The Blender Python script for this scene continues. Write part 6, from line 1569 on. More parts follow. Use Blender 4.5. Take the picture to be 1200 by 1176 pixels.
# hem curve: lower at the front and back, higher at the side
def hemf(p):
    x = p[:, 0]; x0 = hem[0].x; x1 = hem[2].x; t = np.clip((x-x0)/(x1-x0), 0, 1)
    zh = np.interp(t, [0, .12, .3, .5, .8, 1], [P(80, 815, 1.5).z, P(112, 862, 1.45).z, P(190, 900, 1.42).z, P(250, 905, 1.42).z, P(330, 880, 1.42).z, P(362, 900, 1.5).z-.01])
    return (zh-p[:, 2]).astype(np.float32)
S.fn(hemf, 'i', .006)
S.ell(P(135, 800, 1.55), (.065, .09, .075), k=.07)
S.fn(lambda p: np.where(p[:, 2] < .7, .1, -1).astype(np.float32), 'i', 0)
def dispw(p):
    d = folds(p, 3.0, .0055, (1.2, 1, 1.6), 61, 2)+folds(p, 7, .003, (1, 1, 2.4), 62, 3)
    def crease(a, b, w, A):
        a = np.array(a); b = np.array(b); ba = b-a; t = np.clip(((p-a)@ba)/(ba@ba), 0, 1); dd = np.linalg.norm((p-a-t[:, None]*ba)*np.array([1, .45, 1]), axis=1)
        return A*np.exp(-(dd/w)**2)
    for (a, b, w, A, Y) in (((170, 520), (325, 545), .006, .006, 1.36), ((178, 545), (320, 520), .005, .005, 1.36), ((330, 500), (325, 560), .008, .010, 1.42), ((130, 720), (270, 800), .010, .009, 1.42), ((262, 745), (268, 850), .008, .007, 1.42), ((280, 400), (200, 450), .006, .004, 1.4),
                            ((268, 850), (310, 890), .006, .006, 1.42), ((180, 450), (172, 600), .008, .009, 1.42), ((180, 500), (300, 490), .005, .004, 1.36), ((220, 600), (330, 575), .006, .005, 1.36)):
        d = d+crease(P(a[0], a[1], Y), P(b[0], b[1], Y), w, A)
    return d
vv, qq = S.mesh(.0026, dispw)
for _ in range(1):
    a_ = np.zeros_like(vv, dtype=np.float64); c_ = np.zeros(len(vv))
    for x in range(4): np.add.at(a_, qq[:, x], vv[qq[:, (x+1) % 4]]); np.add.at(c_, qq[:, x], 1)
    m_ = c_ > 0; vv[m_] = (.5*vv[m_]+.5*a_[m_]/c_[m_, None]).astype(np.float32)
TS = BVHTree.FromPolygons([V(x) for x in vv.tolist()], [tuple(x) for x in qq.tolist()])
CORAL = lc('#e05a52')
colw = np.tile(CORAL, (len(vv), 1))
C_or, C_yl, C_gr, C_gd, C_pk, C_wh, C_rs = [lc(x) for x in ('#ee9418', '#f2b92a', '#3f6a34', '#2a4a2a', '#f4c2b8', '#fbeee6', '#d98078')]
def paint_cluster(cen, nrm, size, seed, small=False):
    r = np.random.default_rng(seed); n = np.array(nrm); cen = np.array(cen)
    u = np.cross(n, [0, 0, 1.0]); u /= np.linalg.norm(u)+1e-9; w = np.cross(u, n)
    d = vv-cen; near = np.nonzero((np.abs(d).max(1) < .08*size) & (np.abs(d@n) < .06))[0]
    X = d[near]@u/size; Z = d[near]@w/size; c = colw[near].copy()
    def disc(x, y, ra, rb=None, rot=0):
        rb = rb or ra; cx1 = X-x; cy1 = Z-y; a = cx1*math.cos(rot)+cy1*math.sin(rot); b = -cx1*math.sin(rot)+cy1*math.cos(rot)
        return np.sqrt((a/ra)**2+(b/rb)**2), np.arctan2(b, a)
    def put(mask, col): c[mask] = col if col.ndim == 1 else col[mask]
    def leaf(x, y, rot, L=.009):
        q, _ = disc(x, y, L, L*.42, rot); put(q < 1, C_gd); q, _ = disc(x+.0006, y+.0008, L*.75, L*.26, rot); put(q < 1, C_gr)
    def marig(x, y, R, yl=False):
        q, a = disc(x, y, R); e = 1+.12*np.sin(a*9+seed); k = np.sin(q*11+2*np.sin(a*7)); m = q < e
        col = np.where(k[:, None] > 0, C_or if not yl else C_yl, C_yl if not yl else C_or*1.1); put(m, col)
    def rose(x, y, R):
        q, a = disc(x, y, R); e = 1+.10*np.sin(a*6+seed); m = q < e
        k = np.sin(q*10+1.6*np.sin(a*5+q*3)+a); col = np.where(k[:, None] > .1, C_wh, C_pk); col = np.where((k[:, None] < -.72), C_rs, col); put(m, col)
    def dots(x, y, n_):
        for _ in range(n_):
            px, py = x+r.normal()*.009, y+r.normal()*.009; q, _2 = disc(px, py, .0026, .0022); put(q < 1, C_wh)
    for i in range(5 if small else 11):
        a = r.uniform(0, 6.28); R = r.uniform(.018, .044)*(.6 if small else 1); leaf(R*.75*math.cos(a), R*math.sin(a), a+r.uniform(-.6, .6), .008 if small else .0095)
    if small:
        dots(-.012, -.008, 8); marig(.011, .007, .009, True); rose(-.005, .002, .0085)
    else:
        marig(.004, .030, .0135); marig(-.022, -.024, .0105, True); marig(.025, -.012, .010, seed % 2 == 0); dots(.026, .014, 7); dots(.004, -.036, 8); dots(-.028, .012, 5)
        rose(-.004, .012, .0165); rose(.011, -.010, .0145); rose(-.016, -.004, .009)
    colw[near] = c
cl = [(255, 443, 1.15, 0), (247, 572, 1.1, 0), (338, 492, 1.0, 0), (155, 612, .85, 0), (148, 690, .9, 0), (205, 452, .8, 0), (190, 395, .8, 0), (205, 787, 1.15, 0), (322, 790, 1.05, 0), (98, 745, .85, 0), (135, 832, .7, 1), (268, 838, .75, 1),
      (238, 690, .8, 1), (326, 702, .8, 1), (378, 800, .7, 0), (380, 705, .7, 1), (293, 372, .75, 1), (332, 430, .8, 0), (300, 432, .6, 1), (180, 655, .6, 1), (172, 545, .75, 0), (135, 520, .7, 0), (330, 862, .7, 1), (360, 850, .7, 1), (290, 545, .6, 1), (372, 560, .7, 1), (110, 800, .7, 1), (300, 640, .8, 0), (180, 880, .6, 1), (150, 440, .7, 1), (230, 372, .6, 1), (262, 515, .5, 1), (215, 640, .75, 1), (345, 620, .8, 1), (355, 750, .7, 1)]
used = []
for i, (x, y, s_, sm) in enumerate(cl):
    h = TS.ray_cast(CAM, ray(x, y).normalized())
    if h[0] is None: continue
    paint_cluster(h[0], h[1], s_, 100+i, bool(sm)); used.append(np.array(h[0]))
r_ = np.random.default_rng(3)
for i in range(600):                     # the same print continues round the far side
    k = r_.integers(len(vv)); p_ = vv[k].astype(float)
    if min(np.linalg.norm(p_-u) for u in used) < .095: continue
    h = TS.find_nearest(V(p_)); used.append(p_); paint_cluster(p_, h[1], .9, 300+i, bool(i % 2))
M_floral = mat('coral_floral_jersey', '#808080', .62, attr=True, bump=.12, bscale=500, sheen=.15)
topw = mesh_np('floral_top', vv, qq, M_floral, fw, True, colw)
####
-- TASK GOAL --
Quote every line of the data, word for word.

-- COMPLETE RESPONSE --
The Blender Python script for this scene continues. Write part 6, from line 1569 on. More parts follow. Use Blender 4.5. Take the picture to be 1200 by 1176 pixels.
# hem curve: lower at the front and back, higher at the side
def hemf(p):
    x = p[:, 0]; x0 = hem[0].x; x1 = hem[2].x; t = np.clip((x-x0)/(x1-x0), 0, 1)
    zh = np.interp(t, [0, .12, .3, .5, .8, 1], [P(80, 815, 1.5).z, P(112, 862, 1.45).z, P(190, 900, 1.42).z, P(250, 905, 1.42).z, P(330, 880, 1.42).z, P(362, 900, 1.5).z-.01])
    return (zh-p[:, 2]).astype(np.float32)
S.fn(hemf, 'i', .006)
S.ell(P(135, 800, 1.55), (.065, .09, .075), k=.07)
S.fn(lambda p: np.where(p[:, 2] < .7, .1, -1).astype(np.float32), 'i', 0)
def dispw(p):
    d = folds(p, 3.0, .0055, (1.2, 1, 1.6), 61, 2)+folds(p, 7, .003, (1, 1, 2.4), 62, 3)
    def crease(a, b, w, A):
        a = np.array(a); b = np.array(b); ba = b-a; t = np.clip(((p-a)@ba)/(ba@ba), 0, 1); dd = np.linalg.norm((p-a-t[:, None]*ba)*np.array([1, .45, 1]), axis=1)
        return A*np.exp(-(dd/w)**2)
    for (a, b, w, A, Y) in (((170, 520), (325, 545), .006, .006, 1.36), ((178, 545), (320, 520), .005, .005, 1.36), ((330, 500), (325, 560), .008, .010, 1.42), ((130, 720), (270, 800), .010, .009, 1.42), ((262, 745), (268, 850), .008, .007, 1.42), ((280, 400), (200, 450), .006, .004, 1.4),
                            ((268, 850), (310, 890), .006, .006, 1.42), ((180, 450), (172, 600), .008, .009, 1.42), ((180, 500), (300, 490), .005, .004, 1.36), ((220, 600), (330, 575), .006, .005, 1.36)):
        d = d+crease(P(a[0], a[1], Y), P(b[0], b[1], Y), w, A)
    return d
vv, qq = S.mesh(.0026, dispw)
for _ in range(1):
    a_ = np.zeros_like(vv, dtype=np.float64); c_ = np.zeros(len(vv))
    for x in range(4): np.add.at(a_, qq[:, x], vv[qq[:, (x+1) % 4]]); np.add.at(c_, qq[:, x], 1)
    m_ = c_ > 0; vv[m_] = (.5*vv[m_]+.5*a_[m_]/c_[m_, None]).astype(np.float32)
TS = BVHTree.FromPolygons([V(x) for x in vv.tolist()], [tuple(x) for x in qq.tolist()])
CORAL = lc('#e05a52')
colw = np.tile(CORAL, (len(vv), 1))
C_or, C_yl, C_gr, C_gd, C_pk, C_wh, C_rs = [lc(x) for x in ('#ee9418', '#f2b92a', '#3f6a34', '#2a4a2a', '#f4c2b8', '#fbeee6', '#d98078')]
def paint_cluster(cen, nrm, size, seed, small=False):
    r = np.random.default_rng(seed); n = np.array(nrm); cen = np.array(cen)
    u = np.cross(n, [0, 0, 1.0]); u /= np.linalg.norm(u)+1e-9; w = np.cross(u, n)
    d = vv-cen; near = np.nonzero((np.abs(d).max(1) < .08*size) & (np.abs(d@n) < .06))[0]
    X = d[near]@u/size; Z = d[near]@w/size; c = colw[near].copy()
    def disc(x, y, ra, rb=None, rot=0):
        rb = rb or ra; cx1 = X-x; cy1 = Z-y; a = cx1*math.cos(rot)+cy1*math.sin(rot); b = -cx1*math.sin(rot)+cy1*math.cos(rot)
        return np.sqrt((a/ra)**2+(b/rb)**2), np.arctan2(b, a)
    def put(mask, col): c[mask] = col if col.ndim == 1 else col[mask]
    def leaf(x, y, rot, L=.009):
        q, _ = disc(x, y, L, L*.42, rot); put(q < 1, C_gd); q, _ = disc(x+.0006, y+.0008, L*.75, L*.26, rot); put(q < 1, C_gr)
    def marig(x, y, R, yl=False):
        q, a = disc(x, y, R); e = 1+.12*np.sin(a*9+seed); k = np.sin(q*11+2*np.sin(a*7)); m = q < e
        col = np.where(k[:, None] > 0, C_or if not yl else C_yl, C_yl if not yl else C_or*1.1); put(m, col)
    def rose(x, y, R):
        q, a = disc(x, y, R); e = 1+.10*np.sin(a*6+seed); m = q < e
        k = np.sin(q*10+1.6*np.sin(a*5+q*3)+a); col = np.where(k[:, None] > .1, C_wh, C_pk); col = np.where((k[:, None] < -.72), C_rs, col); put(m, col)
    def dots(x, y, n_):
        for _ in range(n_):
            px, py = x+r.normal()*.009, y+r.normal()*.009; q, _2 = disc(px, py, .0026, .0022); put(q < 1, C_wh)
    for i in range(5 if small else 11):
        a = r.uniform(0, 6.28); R = r.uniform(.018, .044)*(.6 if small else 1); leaf(R*.75*math.cos(a), R*math.sin(a), a+r.uniform(-.6, .6), .008 if small else .0095)
    if small:
        dots(-.012, -.008, 8); marig(.011, .007, .009, True); rose(-.005, .002, .0085)
    else:
        marig(.004, .030, .0135); marig(-.022, -.024, .0105, True); marig(.025, -.012, .010, seed % 2 == 0); dots(.026, .014, 7); dots(.004, -.036, 8); dots(-.028, .012, 5)
        rose(-.004, .012, .0165); rose(.011, -.010, .0145); rose(-.016, -.004, .009)
    colw[near] = c
cl = [(255, 443, 1.15, 0), (247, 572, 1.1, 0), (338, 492, 1.0, 0), (155, 612, .85, 0), (148, 690, .9, 0), (205, 452, .8, 0), (190, 395, .8, 0), (205, 787, 1.15, 0), (322, 790, 1.05, 0), (98, 745, .85, 0), (135, 832, .7, 1), (268, 838, .75, 1),
      (238, 690, .8, 1), (326, 702, .8, 1), (378, 800, .7, 0), (380, 705, .7, 1), (293, 372, .75, 1), (332, 430, .8, 0), (300, 432, .6, 1), (180, 655, .6, 1), (172, 545, .75, 0), (135, 520, .7, 0), (330, 862, .7, 1), (360, 850, .7, 1), (290, 545, .6, 1), (372, 560, .7, 1), (110, 800, .7, 1), (300, 640, .8, 0), (180, 880, .6, 1), (150, 440, .7, 1), (230, 372, .6, 1), (262, 515, .5, 1), (215, 640, .75, 1), (345, 620, .8, 1), (355, 750, .7, 1)]
used = []
for i, (x, y, s_, sm) in enumerate(cl):
    h = TS.ray_cast(CAM, ray(x, y).normalized())
    if h[0] is None: continue
    paint_cluster(h[0], h[1], s_, 100+i, bool(sm)); used.append(np.array(h[0]))
r_ = np.random.default_rng(3)
for i in range(600):                     # the same print continues round the far side
    k = r_.integers(len(vv)); p_ = vv[k].astype(float)
    if min(np.linalg.norm(p_-u) for u in used) < .095: continue
    h = TS.find_nearest(V(p_)); used.append(p_); paint_cluster(p_, h[1], .9, 300+i, bool(i % 2))
M_floral = mat('coral_floral_jersey', '#808080', .62, attr=True, bump=.12, bscale=500, sheen=.15)
topw = mesh_np('floral_top', vv, qq, M_floral, fw, True, colw)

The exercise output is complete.